Две его супруги, законная жена Софья и государыня Устинья, и трое детей, в качестве секретных арестантов, отправились к Кексгольмскую крепость, где и жили на 15 государственных копеек в день. Последние, впрочем, часто задерживались и несчастные часто голодали. Безрадостная жизнь в крепости, в заточении темных казематов, стала уделом этих невиновных, в сущности, людей. Постепенно о них забыли. Бедняг так и не выпустили, лишь немного ослабив режим содержания во времена Александра I. Позже, отправившиеся туда декабристы застали в живых состарившихся дочерей Пугачева... Наиболее же безрадостной была судьба Устиньи, расплатившейся за два месяца царствования 33 годами одиночества в крепости. Императрица не проявила здесь ни ума, ни доброты.
На фоне этого остальным соратникам Пугачева, можно сказать, повезло. Овчинников и Грязнов погибли в бою, храбрый Зарубин выдержал пытки и был казнен в так и не давшейся ему Уфе, Белобородова и депутата Подурова, так ловко проведшего когда-то полковника Чернышева, повесили на Болотной рядом с Пугачевым (вместе с несколькими другими), Соколова-Хлопушу обезглавили в Оренбурге, а Перфильева, до конца верного своему царю и старой вере, четвертовали сразу после Пугачева. А вот вожаку башкир Юлаеву так не повезло - он попался в плен и сгнил на каторге после четвертьвекового заключения в крепости. Другой башкир-пугачевец, бывший в чине бригадного генерала (такого же веса как графство Зарубина), исчез в дни краха пугачевской армии, что дает некоторые основания считать его спасшимся. Другим по обыкновению рвали ноздри, клеймили и ссылали. Любопытна судьба Шванвича, которого следствие признало простаком и трусом, но не мятежником. Лишив дворянства, несчастного немца отправили в Сибирь, где он и помер, добывая себе пропитание работой, немногим пережив императора Павла.

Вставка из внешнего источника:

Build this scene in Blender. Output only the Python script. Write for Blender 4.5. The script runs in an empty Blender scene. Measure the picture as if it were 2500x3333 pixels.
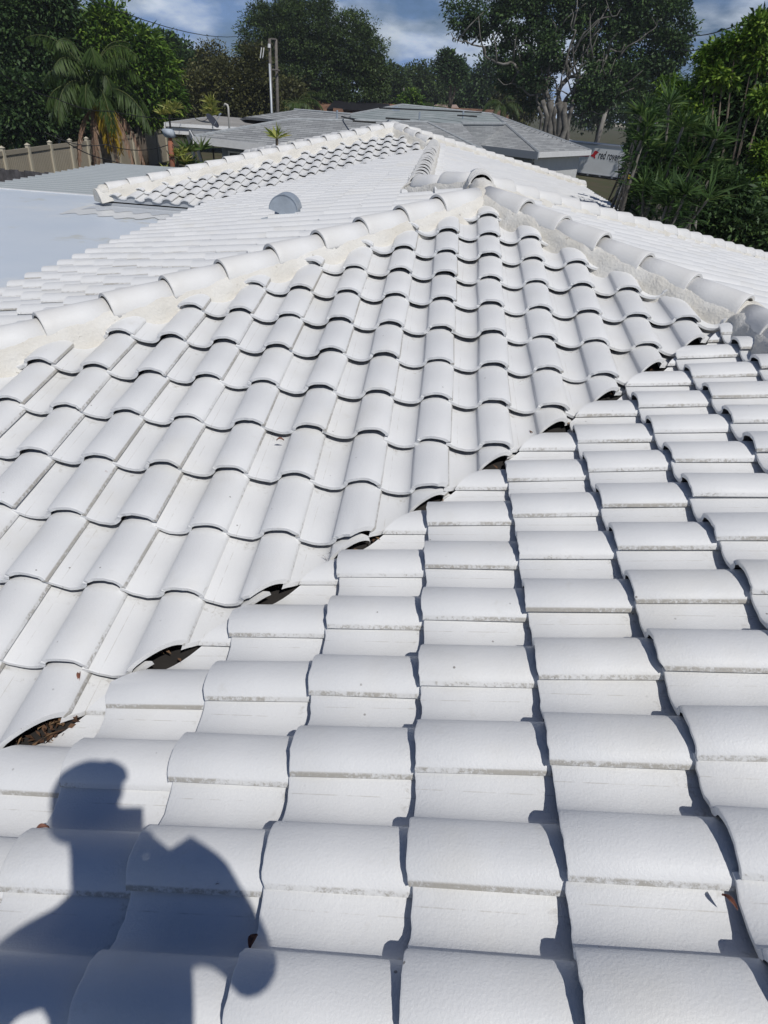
import bpy, bmesh, math, random
import numpy as np
from mathutils import Vector, Matrix, noise
random.seed(7); rng=np.random.default_rng(7)
V=Vector
# ---------------------------------------------------------------- camera, sky, sun, exposure
SC=bpy.context.scene; COL=SC.collection
CAM=np.array([-.0789,-1.741,1.4989]); YAW,PIT,ROL,FL=-.0473,.5537,.0713,2174.4
_f=np.array([math.sin(YAW)*math.cos(PIT),math.cos(YAW)*math.cos(PIT),-math.sin(PIT)])
_r=np.array([math.cos(YAW),-math.sin(YAW),0]); _u=np.cross(_r,_f)
RGT=_r*math.cos(ROL)+_u*math.sin(ROL); UPV=-_r*math.sin(ROL)+_u*math.cos(ROL)
cd=bpy.data.cameras.new('camera'); cam=bpy.data.objects.new('camera',cd); COL.objects.link(cam)
cam.matrix_world=Matrix(((RGT[0],UPV[0],-_f[0],CAM[0]),(RGT[1],UPV[1],-_f[1],CAM[1]),(RGT[2],UPV[2],-_f[2],CAM[2]),(0,0,0,1)))
cd.sensor_fit='VERTICAL'; cd.sensor_height=24; cd.lens=24*FL/3333; cd.clip_end=3000; cd.clip_start=.02
SC.camera=cam
SUN=V((.321,-.497,.806)).normalized()
SC.view_settings.view_transform='Standard'; SC.view_settings.look='None'; SC.view_settings.exposure=-.76; SC.view_settings.gamma=1
sl=bpy.data.lights.new('sun','SUN'); sl.energy=5.0; sl.angle=math.radians(.53); sl.color=(1,.975,.935)
so=bpy.data.objects.new('sun',sl); COL.objects.link(so); so.rotation_euler=SUN.to_track_quat('Z','Y').to_euler(); so.location=(8,-12,22)
W=bpy.data.worlds.new('World'); SC.world=W; W.use_nodes=True
nt=W.node_tree; nt.nodes.clear()
def N(nt,typ,**kw):
    n=nt.nodes.new(typ)
    for k,v in kw.items():
        if k in n.inputs.keys() if isinstance(k,str) else False: n.inputs[k].default_value=v
        else: setattr(n,k,v)
    return n
wo=N(nt,'ShaderNodeOutputWorld'); bg=N(nt,'ShaderNodeBackground'); bg.inputs['Strength'].default_value=.05
sky=N(nt,'ShaderNodeTexSky'); sky.sky_type='NISHITA'; sky.sun_disc=False
sky.sun_elevation=math.asin(SUN.z); sky.sun_rotation=math.atan2(SUN.x,SUN.y); sky.air_density=1.0; sky.dust_density=.3; sky.ozone_density=2.5
tc=N(nt,'ShaderNodeTexCoord'); mp=N(nt,'ShaderNodeMapping'); mp.inputs['Scale'].default_value=(1,1,2.6)
nz=N(nt,'ShaderNodeTexNoise'); nz.inputs['Scale'].default_value=5.2; nz.inputs['Detail'].default_value=9; nz.inputs['Roughness'].default_value=.55
nz.inputs['Distortion'].default_value=.15
cr=N(nt,'ShaderNodeValToRGB'); cr.color_ramp.elements[0].position=.34; cr.color_ramp.elements[1].position=.56
nz2=N(nt,'ShaderNodeTexNoise'); nz2.inputs['Scale'].default_value=9; nz2.inputs['Detail'].default_value=6
cc=N(nt,'ShaderNodeValToRGB'); e=cc.color_ramp.elements; e[0].position=.42; e[0].color=(6.2,10.2,18.5,1); e[1].position=.62; e[1].color=(23,25.5,29,1)
tint=N(nt,'ShaderNodeMix'); tint.data_type='RGBA'; tint.blend_type='MULTIPLY'; tint.inputs[0].default_value=1; tint.inputs[7].default_value=(.56,.79,1.2,1)
mx=N(nt,'ShaderNodeMix'); mx.data_type='RGBA'
L=nt.links.new
L(tc.outputs['Generated'],mp.inputs[0]); L(mp.outputs[0],nz.inputs[0]); L(mp.outputs[0],nz2.inputs[0]); L(nz.outputs[0],cr.inputs[0]); L(nz2.outputs[0],cc.inputs[0])
szz=N(nt,'ShaderNodeSeparateXYZ'); L(tc.outputs['Generated'],szz.inputs[0]); mr=N(nt,'ShaderNodeMapRange'); mr.inputs[1].default_value=.22; mr.inputs[2].default_value=.42; mr.inputs[3].default_value=1; mr.inputs[4].default_value=0; L(szz.outputs[2],mr.inputs[0])
ml=N(nt,'ShaderNodeMath'); ml.operation='MULTIPLY'; L(cr.outputs[0],ml.inputs[0]); L(mr.outputs[0],ml.inputs[1]); L(ml.outputs[0],mx.inputs[0]); L(sky.outputs[0],tint.inputs[6]); L(tint.outputs[2],mx.inputs[6]); L(cc.outputs[0],mx.inputs[7]); L(mx.outputs[2],bg.inputs[0]); L(bg.outputs[0],wo.inputs[0])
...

Не особо завидной была и судьба полковников-предателей, выдавших Пугачева властям. Императрица, как и многие до нее, любила предательство, но не любила предателей. Этих казаков ждало бесславное угасание в небольших поселениях и крепостях, далеко от Яика... Да и сам Яик исчез - теперь река называлась Урал, яицкое казачество уральским, а станицу Зимовейскую - малую родину Пугачева - переименовали в Потемкинскую, что, несомненно, носило несколько ироничный характер.
Сожженные города, разрушенные крепости и хорошие цифры в десятки тысяч убитых дают нам представление о масштабах этой гражданской войны. Была ли она неизбежна? Да. Мог ли Пугачев победить? Нет. Нужна ли была эта победа? Спаси и сохрани! Виновна ли Екатерина в случившемся? Менее чем кто-либо.
Имя, образ Пугачева - несмотря на всю кровавость и бессмысленность русского бунта - до сих пор остается чем-то притягательным, симпатичным нам. Это не случайно, ведь Емельян Пугачев - это настоящий Остап Бендер, невольно вдохнувший жизнь в Союз меча и орала.